» Requirements
Repeat the material exactly, every line of it.

» Data lines

++++

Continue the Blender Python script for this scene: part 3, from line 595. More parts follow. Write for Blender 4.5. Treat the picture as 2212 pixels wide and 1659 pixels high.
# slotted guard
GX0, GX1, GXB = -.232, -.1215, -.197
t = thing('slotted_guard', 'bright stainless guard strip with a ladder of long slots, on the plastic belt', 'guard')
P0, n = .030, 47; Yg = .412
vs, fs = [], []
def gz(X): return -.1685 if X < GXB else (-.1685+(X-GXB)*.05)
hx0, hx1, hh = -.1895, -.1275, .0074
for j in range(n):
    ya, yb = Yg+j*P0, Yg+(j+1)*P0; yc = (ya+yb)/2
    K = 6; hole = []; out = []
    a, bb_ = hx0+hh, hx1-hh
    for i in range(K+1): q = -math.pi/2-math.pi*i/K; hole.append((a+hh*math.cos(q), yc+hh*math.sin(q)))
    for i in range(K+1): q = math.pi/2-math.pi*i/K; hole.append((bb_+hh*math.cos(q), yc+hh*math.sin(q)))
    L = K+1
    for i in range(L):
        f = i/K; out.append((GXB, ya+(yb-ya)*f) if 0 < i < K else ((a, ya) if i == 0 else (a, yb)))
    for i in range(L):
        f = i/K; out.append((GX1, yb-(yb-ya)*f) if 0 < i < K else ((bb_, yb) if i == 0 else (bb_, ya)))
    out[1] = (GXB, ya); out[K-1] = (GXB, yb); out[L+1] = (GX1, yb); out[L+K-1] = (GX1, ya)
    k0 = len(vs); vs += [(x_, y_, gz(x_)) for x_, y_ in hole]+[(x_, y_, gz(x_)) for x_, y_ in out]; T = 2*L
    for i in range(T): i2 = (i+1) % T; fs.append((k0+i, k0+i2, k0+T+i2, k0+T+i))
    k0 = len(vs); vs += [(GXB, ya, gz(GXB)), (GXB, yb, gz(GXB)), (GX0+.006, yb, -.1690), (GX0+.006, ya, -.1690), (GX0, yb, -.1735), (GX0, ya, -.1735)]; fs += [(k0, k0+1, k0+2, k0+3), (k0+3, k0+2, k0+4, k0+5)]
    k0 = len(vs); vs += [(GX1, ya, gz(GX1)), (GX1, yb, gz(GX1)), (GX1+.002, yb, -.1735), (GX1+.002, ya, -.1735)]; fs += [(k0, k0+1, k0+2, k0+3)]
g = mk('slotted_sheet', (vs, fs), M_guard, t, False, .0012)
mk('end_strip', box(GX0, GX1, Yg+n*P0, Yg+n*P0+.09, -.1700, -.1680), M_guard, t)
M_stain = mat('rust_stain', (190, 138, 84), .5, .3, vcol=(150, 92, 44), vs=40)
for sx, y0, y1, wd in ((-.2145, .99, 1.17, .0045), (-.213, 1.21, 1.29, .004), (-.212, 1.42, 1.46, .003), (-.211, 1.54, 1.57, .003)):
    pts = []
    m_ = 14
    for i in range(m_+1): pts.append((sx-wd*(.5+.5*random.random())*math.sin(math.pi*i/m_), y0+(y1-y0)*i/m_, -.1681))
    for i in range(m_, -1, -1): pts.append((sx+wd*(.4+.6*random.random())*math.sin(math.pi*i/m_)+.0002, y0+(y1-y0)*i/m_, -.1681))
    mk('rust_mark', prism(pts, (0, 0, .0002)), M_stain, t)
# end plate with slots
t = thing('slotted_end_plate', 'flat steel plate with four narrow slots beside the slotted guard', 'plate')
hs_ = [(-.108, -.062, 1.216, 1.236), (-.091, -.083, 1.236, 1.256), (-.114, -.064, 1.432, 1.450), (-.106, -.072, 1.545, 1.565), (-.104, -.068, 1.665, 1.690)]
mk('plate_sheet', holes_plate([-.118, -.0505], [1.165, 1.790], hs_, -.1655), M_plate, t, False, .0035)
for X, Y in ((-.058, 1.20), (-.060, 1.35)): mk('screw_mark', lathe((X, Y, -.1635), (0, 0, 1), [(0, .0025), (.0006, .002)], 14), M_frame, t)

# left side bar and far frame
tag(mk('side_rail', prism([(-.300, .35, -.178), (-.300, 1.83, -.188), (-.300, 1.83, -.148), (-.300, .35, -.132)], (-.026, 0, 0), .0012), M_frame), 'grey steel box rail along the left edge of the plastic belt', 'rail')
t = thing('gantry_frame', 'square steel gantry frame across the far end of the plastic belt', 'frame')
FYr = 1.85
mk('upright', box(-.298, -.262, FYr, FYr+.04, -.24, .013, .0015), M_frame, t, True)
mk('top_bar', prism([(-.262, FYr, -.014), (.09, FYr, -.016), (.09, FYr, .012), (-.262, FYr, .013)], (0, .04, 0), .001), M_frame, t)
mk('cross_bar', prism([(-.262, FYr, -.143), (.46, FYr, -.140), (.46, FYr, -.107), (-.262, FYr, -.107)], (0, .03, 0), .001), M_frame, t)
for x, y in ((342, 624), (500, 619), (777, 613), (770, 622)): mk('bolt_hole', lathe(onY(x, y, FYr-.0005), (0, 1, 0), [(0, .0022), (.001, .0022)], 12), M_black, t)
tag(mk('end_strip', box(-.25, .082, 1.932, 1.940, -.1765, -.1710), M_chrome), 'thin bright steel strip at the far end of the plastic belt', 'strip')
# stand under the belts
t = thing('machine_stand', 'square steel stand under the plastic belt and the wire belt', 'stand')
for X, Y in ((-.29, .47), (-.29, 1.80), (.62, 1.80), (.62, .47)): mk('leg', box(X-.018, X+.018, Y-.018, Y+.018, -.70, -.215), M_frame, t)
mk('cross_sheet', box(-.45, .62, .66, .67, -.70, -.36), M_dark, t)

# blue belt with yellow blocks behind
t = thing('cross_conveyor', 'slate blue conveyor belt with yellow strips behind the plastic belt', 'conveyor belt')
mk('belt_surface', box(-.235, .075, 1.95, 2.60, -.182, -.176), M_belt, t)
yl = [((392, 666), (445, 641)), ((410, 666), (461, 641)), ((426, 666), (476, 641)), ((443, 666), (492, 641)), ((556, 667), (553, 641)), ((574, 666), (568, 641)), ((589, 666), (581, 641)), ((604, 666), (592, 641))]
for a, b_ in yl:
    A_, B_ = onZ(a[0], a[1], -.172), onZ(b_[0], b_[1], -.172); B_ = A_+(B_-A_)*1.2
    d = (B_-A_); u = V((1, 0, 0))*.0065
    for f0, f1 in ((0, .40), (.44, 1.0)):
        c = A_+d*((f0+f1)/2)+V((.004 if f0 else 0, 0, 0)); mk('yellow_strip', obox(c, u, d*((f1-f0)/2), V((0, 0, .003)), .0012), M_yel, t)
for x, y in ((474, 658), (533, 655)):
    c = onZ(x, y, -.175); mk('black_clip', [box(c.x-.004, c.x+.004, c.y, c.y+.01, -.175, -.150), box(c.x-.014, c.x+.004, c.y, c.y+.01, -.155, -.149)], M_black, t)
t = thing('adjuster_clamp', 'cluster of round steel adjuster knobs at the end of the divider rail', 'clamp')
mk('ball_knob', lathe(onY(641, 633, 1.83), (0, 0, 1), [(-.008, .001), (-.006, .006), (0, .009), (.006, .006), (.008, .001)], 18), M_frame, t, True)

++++

» Task solution
Continue the Blender Python script for this scene: part 3, from line 595. More parts follow. Write for Blender 4.5. Treat the picture as 2212 pixels wide and 1659 pixels high.
# slotted guard
GX0, GX1, GXB = -.232, -.1215, -.197
t = thing('slotted_guard', 'bright stainless guard strip with a ladder of long slots, on the plastic belt', 'guard')
P0, n = .030, 47; Yg = .412
vs, fs = [], []
def gz(X): return -.1685 if X < GXB else (-.1685+(X-GXB)*.05)
hx0, hx1, hh = -.1895, -.1275, .0074
for j in range(n):
    ya, yb = Yg+j*P0, Yg+(j+1)*P0; yc = (ya+yb)/2
    K = 6; hole = []; out = []
    a, bb_ = hx0+hh, hx1-hh
    for i in range(K+1): q = -math.pi/2-math.pi*i/K; hole.append((a+hh*math.cos(q), yc+hh*math.sin(q)))
    for i in range(K+1): q = math.pi/2-math.pi*i/K; hole.append((bb_+hh*math.cos(q), yc+hh*math.sin(q)))
    L = K+1
    for i in range(L):
        f = i/K; out.append((GXB, ya+(yb-ya)*f) if 0 < i < K else ((a, ya) if i == 0 else (a, yb)))
    for i in range(L):
        f = i/K; out.append((GX1, yb-(yb-ya)*f) if 0 < i < K else ((bb_, yb) if i == 0 else (bb_, ya)))
    out[1] = (GXB, ya); out[K-1] = (GXB, yb); out[L+1] = (GX1, yb); out[L+K-1] = (GX1, ya)
    k0 = len(vs); vs += [(x_, y_, gz(x_)) for x_, y_ in hole]+[(x_, y_, gz(x_)) for x_, y_ in out]; T = 2*L
    for i in range(T): i2 = (i+1) % T; fs.append((k0+i, k0+i2, k0+T+i2, k0+T+i))
    k0 = len(vs); vs += [(GXB, ya, gz(GXB)), (GXB, yb, gz(GXB)), (GX0+.006, yb, -.1690), (GX0+.006, ya, -.1690), (GX0, yb, -.1735), (GX0, ya, -.1735)]; fs += [(k0, k0+1, k0+2, k0+3), (k0+3, k0+2, k0+4, k0+5)]
    k0 = len(vs); vs += [(GX1, ya, gz(GX1)), (GX1, yb, gz(GX1)), (GX1+.002, yb, -.1735), (GX1+.002, ya, -.1735)]; fs += [(k0, k0+1, k0+2, k0+3)]
g = mk('slotted_sheet', (vs, fs), M_guard, t, False, .0012)
mk('end_strip', box(GX0, GX1, Yg+n*P0, Yg+n*P0+.09, -.1700, -.1680), M_guard, t)
M_stain = mat('rust_stain', (190, 138, 84), .5, .3, vcol=(150, 92, 44), vs=40)
for sx, y0, y1, wd in ((-.2145, .99, 1.17, .0045), (-.213, 1.21, 1.29, .004), (-.212, 1.42, 1.46, .003), (-.211, 1.54, 1.57, .003)):
    pts = []
    m_ = 14
    for i in range(m_+1): pts.append((sx-wd*(.5+.5*random.random())*math.sin(math.pi*i/m_), y0+(y1-y0)*i/m_, -.1681))
    for i in range(m_, -1, -1): pts.append((sx+wd*(.4+.6*random.random())*math.sin(math.pi*i/m_)+.0002, y0+(y1-y0)*i/m_, -.1681))
    mk('rust_mark', prism(pts, (0, 0, .0002)), M_stain, t)
# end plate with slots
t = thing('slotted_end_plate', 'flat steel plate with four narrow slots beside the slotted guard', 'plate')
hs_ = [(-.108, -.062, 1.216, 1.236), (-.091, -.083, 1.236, 1.256), (-.114, -.064, 1.432, 1.450), (-.106, -.072, 1.545, 1.565), (-.104, -.068, 1.665, 1.690)]
mk('plate_sheet', holes_plate([-.118, -.0505], [1.165, 1.790], hs_, -.1655), M_plate, t, False, .0035)
for X, Y in ((-.058, 1.20), (-.060, 1.35)): mk('screw_mark', lathe((X, Y, -.1635), (0, 0, 1), [(0, .0025), (.0006, .002)], 14), M_frame, t)

# left side bar and far frame
tag(mk('side_rail', prism([(-.300, .35, -.178), (-.300, 1.83, -.188), (-.300, 1.83, -.148), (-.300, .35, -.132)], (-.026, 0, 0), .0012), M_frame), 'grey steel box rail along the left edge of the plastic belt', 'rail')
t = thing('gantry_frame', 'square steel gantry frame across the far end of the plastic belt', 'frame')
FYr = 1.85
mk('upright', box(-.298, -.262, FYr, FYr+.04, -.24, .013, .0015), M_frame, t, True)
mk('top_bar', prism([(-.262, FYr, -.014), (.09, FYr, -.016), (.09, FYr, .012), (-.262, FYr, .013)], (0, .04, 0), .001), M_frame, t)
mk('cross_bar', prism([(-.262, FYr, -.143), (.46, FYr, -.140), (.46, FYr, -.107), (-.262, FYr, -.107)], (0, .03, 0), .001), M_frame, t)
for x, y in ((342, 624), (500, 619), (777, 613), (770, 622)): mk('bolt_hole', lathe(onY(x, y, FYr-.0005), (0, 1, 0), [(0, .0022), (.001, .0022)], 12), M_black, t)
tag(mk('end_strip', box(-.25, .082, 1.932, 1.940, -.1765, -.1710), M_chrome), 'thin bright steel strip at the far end of the plastic belt', 'strip')
# stand under the belts
t = thing('machine_stand', 'square steel stand under the plastic belt and the wire belt', 'stand')
for X, Y in ((-.29, .47), (-.29, 1.80), (.62, 1.80), (.62, .47)): mk('leg', box(X-.018, X+.018, Y-.018, Y+.018, -.70, -.215), M_frame, t)
mk('cross_sheet', box(-.45, .62, .66, .67, -.70, -.36), M_dark, t)

# blue belt with yellow blocks behind
t = thing('cross_conveyor', 'slate blue conveyor belt with yellow strips behind the plastic belt', 'conveyor belt')
mk('belt_surface', box(-.235, .075, 1.95, 2.60, -.182, -.176), M_belt, t)
yl = [((392, 666), (445, 641)), ((410, 666), (461, 641)), ((426, 666), (476, 641)), ((443, 666), (492, 641)), ((556, 667), (553, 641)), ((574, 666), (568, 641)), ((589, 666), (581, 641)), ((604, 666), (592, 641))]
for a, b_ in yl:
    A_, B_ = onZ(a[0], a[1], -.172), onZ(b_[0], b_[1], -.172); B_ = A_+(B_-A_)*1.2
    d = (B_-A_); u = V((1, 0, 0))*.0065
    for f0, f1 in ((0, .40), (.44, 1.0)):
        c = A_+d*((f0+f1)/2)+V((.004 if f0 else 0, 0, 0)); mk('yellow_strip', obox(c, u, d*((f1-f0)/2), V((0, 0, .003)), .0012), M_yel, t)
for x, y in ((474, 658), (533, 655)):
    c = onZ(x, y, -.175); mk('black_clip', [box(c.x-.004, c.x+.004, c.y, c.y+.01, -.175, -.150), box(c.x-.014, c.x+.004, c.y, c.y+.01, -.155, -.149)], M_black, t)
t = thing('adjuster_clamp', 'cluster of round steel adjuster knobs at the end of the divider rail', 'clamp')
mk('ball_knob', lathe(onY(641, 633, 1.83), (0, 0, 1), [(-.008, .001), (-.006, .006), (0, .009), (.006, .006), (.008, .001)], 18), M_frame, t, True)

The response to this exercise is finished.